Pero la plenitud de la sabiduría sólo se alcanza acogiendo el reino
de Dios anunciado por Jesús. Es sabio el hombre que ha enraizado su vida en los
valores genuinos del reino de Dios y del evangelio y ha alcanzado la plenitud
de la gracia y del conocimiento. Acoger el reino de Dios compromete toda la existencia, hasta el final, en el instante en que justos e
injustos serán finalmente separados por el juicio divino y no según esquemas
humanos (Mt 13,47-52: parábola de la red y la pesca). Es un compromiso
que exige al discípulo cristiano un continuo ejercicio de sabiduría
(inteligencia y corazón) a través de decisiones libres y maduras que lleven a
acoger siempre y en todo lugar la voluntad de Dios. La incapacidad de juicio y
de decisiones radicales y justas arrastran al hombre hacia pseudo valores que
lo arrojan en el vacío, la tristeza y el sin sentido de la vida.
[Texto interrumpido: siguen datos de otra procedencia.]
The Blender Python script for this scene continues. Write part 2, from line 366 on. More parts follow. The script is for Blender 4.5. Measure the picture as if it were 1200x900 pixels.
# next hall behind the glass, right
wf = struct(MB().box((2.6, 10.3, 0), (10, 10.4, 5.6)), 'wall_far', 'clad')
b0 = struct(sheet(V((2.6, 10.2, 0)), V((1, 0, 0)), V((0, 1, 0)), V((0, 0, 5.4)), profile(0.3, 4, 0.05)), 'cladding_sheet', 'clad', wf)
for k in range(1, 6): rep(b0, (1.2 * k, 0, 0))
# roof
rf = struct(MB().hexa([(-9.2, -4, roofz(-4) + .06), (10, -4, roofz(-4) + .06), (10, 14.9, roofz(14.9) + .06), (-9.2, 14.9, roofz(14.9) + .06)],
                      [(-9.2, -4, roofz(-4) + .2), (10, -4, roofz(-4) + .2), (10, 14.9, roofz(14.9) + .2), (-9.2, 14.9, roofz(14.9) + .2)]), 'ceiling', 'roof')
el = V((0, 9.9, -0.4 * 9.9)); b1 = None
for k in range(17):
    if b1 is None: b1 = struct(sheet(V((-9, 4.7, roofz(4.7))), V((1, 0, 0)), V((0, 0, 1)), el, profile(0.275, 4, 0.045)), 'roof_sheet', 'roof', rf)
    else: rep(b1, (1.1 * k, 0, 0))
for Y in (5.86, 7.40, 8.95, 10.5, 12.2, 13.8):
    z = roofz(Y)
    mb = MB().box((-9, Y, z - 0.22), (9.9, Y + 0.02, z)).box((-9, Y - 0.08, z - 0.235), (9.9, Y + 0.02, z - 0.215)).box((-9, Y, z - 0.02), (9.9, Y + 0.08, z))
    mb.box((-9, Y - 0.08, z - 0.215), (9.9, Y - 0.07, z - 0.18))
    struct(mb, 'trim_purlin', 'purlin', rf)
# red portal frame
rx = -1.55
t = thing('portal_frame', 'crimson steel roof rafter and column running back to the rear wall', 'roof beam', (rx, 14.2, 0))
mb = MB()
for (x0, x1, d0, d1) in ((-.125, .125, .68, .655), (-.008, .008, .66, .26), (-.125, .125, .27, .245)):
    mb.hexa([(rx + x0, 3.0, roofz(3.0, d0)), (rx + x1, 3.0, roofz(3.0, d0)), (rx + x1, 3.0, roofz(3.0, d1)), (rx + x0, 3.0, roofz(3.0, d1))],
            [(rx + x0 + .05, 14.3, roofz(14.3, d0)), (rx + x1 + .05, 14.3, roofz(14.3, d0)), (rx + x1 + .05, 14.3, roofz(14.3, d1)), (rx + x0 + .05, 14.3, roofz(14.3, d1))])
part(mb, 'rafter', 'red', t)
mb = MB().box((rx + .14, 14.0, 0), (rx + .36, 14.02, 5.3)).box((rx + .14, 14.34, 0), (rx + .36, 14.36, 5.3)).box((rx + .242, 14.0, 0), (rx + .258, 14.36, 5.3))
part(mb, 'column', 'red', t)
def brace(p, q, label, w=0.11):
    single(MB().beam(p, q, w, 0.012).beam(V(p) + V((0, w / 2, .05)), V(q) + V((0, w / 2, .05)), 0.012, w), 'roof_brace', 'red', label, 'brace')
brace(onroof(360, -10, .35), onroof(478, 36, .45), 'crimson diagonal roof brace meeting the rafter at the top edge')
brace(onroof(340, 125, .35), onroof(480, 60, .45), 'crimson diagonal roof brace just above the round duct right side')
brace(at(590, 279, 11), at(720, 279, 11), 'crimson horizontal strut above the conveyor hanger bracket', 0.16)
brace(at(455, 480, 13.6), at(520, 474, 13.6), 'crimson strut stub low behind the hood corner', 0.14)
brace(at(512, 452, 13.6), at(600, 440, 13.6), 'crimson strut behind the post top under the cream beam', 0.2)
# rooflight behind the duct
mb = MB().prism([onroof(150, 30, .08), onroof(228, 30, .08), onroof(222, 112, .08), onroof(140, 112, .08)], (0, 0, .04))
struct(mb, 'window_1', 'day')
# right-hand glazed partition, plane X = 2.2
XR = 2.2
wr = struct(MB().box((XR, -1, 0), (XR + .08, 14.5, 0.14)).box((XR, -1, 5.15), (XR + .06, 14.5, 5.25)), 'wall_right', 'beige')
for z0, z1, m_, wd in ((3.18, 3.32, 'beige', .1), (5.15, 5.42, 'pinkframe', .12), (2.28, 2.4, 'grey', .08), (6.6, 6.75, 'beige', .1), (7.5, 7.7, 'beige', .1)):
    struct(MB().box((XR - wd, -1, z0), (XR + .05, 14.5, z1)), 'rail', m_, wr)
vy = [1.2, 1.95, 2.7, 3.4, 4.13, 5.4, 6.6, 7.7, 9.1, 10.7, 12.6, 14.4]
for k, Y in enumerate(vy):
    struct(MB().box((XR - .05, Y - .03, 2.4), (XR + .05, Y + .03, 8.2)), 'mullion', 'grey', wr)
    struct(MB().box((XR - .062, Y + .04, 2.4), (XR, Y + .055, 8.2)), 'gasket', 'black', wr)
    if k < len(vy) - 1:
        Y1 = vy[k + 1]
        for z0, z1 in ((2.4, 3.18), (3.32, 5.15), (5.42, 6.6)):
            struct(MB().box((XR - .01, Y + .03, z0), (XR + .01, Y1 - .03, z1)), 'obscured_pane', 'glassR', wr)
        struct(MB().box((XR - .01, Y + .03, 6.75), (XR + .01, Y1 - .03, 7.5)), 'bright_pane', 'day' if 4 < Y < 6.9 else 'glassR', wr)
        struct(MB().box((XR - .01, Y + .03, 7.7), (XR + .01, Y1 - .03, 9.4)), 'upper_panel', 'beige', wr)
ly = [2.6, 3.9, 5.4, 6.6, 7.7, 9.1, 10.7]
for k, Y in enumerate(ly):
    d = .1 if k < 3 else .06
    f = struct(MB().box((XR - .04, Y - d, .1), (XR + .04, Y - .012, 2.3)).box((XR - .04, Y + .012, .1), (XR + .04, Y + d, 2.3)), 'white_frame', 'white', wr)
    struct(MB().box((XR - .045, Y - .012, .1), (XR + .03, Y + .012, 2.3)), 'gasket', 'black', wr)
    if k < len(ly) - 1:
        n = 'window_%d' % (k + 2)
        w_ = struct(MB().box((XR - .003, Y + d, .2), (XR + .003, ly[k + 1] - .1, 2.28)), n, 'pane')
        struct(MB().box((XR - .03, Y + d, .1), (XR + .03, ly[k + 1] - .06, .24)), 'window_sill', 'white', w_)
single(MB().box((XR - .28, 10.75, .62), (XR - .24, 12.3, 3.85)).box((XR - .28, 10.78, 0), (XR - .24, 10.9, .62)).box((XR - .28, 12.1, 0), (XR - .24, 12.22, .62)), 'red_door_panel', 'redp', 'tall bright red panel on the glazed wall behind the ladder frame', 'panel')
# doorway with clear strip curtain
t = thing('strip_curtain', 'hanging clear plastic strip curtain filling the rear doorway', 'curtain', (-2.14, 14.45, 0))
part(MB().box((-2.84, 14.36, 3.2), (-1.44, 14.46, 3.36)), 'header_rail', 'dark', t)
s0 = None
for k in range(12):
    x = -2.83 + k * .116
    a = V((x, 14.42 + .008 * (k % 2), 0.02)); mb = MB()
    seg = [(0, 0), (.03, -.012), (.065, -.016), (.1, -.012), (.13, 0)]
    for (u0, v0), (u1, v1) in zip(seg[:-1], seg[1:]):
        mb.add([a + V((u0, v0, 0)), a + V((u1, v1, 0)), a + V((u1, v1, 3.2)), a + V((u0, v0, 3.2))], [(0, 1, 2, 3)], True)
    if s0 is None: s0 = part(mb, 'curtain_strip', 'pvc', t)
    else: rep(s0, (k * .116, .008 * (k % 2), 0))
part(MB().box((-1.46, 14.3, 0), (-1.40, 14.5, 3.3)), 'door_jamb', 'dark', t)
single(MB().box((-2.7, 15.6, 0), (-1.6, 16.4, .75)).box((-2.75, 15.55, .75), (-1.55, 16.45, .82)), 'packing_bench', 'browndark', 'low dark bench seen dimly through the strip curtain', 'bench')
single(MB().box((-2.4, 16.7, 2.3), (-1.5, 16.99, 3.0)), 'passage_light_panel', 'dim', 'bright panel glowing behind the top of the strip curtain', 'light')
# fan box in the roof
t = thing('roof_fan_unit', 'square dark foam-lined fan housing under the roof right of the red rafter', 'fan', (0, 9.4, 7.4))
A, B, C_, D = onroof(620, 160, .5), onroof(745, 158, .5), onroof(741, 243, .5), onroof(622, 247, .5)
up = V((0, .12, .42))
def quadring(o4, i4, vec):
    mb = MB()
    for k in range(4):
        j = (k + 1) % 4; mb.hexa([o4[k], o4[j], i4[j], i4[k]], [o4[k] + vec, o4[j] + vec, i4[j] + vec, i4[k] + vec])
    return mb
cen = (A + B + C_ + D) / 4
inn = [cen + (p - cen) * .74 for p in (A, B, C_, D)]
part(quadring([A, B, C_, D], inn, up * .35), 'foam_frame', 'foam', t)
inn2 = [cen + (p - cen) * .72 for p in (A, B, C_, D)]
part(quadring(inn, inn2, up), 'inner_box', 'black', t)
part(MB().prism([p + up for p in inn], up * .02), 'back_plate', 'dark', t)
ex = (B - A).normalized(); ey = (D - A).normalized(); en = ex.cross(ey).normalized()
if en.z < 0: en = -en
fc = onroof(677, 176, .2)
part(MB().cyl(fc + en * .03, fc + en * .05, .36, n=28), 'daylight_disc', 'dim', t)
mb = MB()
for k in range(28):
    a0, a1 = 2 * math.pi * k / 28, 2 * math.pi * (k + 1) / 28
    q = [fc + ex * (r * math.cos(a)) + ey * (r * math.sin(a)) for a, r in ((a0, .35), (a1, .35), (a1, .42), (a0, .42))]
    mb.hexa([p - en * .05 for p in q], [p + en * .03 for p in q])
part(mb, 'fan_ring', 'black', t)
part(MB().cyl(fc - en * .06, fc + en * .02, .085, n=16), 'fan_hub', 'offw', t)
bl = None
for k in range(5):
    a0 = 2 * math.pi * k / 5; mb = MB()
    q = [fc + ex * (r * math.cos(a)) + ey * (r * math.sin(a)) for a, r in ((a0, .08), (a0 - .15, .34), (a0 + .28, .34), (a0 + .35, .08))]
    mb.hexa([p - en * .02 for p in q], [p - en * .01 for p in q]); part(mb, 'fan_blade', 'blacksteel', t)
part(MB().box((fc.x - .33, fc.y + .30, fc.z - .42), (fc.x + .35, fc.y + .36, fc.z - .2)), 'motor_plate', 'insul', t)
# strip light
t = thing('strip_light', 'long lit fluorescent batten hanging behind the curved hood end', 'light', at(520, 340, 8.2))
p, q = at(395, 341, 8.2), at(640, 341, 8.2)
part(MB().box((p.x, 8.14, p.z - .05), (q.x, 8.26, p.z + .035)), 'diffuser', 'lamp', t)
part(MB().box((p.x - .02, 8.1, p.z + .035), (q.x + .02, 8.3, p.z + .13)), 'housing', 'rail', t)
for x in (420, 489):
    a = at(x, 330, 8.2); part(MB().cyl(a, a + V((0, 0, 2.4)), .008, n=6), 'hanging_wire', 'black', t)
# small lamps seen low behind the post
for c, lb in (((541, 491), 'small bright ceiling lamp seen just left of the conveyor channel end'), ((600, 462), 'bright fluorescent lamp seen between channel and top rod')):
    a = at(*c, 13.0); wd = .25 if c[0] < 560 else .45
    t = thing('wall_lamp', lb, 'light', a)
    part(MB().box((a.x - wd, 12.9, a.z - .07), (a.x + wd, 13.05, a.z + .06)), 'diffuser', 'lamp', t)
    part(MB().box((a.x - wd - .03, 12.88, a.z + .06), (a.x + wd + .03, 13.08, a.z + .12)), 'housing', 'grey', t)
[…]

Para Jesús el
modelo de sabio para el discípulo cristiano es el “escriba” o “maestro de la
ley” que se convierte al Reino, armonizando sabiamente la novedad mesiánica,
revelada y realizada por Jesús, con las antiguas promesas bíblicas. “Es como un
padre de familia que saca de su tesoro cosas nuevas y viejas” (Mt 13,52), es
decir, alguien que se compromete a realizar todo un trabajo de síntesis de
valores en su vida, abierto y dócil a los caminos de Dios, sabiendo elegir su
voluntad y decidiéndose sin titubear.